Russian President Dmitry Medvedev and former President of the Soviet Union Mikhail Gorbachev were also invited.
Judicial Watch obtained a March 13, 2009, email showing the three Russian leaders were among a list of heads of state that were requested to RSVP for the New York event that year. Clinton Foundation Foreign Policy Director Amitabh Desai authored the electronic document before sending it to Andrew Shapiro, assistant secretary of state under Clinton, who forwarded it to Clinton confidante Jake Sullivan, the email thread shows.
Despite the Clinton Foundation’s request for Putin’s presence at the organization’s annual gathering not terribly long ago, Clinton was again bashing the Russian president Tuesday while promoting her new book, “What Happened,” on The Late Show hosted by Stephen Colbert.
Clinton blamed her inability to get along with Putin on – wait for it – the fact that Putin is a sexist. Their coolness arose “partly because I’m a woman – which does seem to get him a bit agitated," Clinton said without finishing her sentence before the crowd started clapping.
"There’s an expression, we certainly know it New York, called manspreading," Clinton told Colbert. "And every time I met with him, it would be [slouches on couch], OK? The whole deal."
Given that publisher Simon & Schuster wasn’t able to sell enough copies of Clinton’s 2014 book, "Hard Choices," to cover half of the $14 million advance she was paid to write the book, perhaps every little bit of attention helps on her current publicity tour.
Clinton’s politics of convenience is useful in creating heroes and villains as needed. When expedience requires extending cordiality to Putin as she sought to usher in a “Russia reset” as the US’s top diplomat, there was no problem with being friendly to the Russian leadership. But once the election hung in the balance, Clinton became a major Russia hawk and then doubled down after her defeat.
Clinton’s current book tour is something of a blame tour: she’s called out former FBI Director James Comey, “Russian hacking,” US Senator Bernie Sanders and the Democratic National Committee’s data operations department for her loss to Donald Trump. She has actually even faulted the people who advised her to visit the US state of Wisconsin, a state she cavalierly ignored during her campaign, and a misstep now seen as the canary in the coalmine illustrating the Democratic Party’s complacency and hubris. (Trump ended up winning Wisconsin’s electoral college votes.)

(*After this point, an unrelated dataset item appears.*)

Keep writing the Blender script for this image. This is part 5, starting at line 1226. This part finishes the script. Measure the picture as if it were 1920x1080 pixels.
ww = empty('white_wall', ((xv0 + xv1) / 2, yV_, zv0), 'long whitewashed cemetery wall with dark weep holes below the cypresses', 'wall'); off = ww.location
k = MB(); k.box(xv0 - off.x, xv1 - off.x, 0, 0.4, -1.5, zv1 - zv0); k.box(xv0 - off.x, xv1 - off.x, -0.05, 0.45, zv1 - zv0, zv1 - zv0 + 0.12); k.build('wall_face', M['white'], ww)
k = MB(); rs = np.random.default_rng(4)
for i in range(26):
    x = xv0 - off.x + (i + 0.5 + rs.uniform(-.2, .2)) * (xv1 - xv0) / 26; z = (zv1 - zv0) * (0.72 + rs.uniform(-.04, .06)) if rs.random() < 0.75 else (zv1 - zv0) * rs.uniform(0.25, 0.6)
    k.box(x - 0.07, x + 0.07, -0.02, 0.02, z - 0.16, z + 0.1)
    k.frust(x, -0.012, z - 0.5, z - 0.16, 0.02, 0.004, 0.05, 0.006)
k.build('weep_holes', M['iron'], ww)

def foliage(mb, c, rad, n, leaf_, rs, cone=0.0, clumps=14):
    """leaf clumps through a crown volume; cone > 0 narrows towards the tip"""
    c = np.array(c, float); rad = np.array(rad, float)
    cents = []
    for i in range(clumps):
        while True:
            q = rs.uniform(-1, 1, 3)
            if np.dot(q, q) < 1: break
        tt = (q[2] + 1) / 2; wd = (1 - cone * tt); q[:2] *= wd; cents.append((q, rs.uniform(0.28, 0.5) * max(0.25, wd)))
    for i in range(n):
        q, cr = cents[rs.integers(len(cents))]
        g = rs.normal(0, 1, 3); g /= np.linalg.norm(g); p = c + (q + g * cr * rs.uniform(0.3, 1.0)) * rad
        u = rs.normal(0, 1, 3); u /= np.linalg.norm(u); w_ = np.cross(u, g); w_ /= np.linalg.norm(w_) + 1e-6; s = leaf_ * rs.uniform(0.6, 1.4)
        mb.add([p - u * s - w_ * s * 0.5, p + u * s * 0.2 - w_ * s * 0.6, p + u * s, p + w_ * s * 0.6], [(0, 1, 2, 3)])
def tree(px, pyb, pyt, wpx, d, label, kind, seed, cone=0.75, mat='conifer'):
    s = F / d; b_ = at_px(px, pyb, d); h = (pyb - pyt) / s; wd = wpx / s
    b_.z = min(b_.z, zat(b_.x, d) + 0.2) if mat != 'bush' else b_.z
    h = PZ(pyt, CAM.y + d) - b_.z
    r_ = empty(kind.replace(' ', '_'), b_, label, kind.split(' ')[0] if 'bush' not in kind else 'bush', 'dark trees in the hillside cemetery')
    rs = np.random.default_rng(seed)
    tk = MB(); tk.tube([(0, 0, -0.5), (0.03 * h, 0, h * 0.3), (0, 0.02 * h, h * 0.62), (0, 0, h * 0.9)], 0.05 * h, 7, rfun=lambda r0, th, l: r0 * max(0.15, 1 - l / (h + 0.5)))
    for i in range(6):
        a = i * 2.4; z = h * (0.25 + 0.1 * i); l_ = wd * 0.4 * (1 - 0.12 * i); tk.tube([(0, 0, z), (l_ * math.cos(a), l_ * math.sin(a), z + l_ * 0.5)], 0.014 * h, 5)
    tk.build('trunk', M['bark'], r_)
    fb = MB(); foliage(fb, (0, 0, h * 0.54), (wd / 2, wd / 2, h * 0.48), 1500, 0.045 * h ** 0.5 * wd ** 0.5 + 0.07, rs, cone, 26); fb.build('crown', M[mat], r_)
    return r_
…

After Clinton complained at a June conference in San Francisco the DNC’s data was “nonexistent,” “wrong,” and “poor” – remarkable claims about the data that helped former President Barack Obama win two elections by sizeable electoral vote margins – former DNC staffers struck back.
“DNC data folks: today’s accusations are f*cking bullsh*t, and I hope you understand the good you did despite that nonsense,” former data director Andrew Therriault quipped in now-deleted tweets from June.
“I’m not willing to let my people be thrown under the bus without a fight,” he said, before subtweeting that “somehow” Clinton’s plane “never made its way to the upper Midwest,” nodding to the critical region that could’ve kept Trump from becoming president.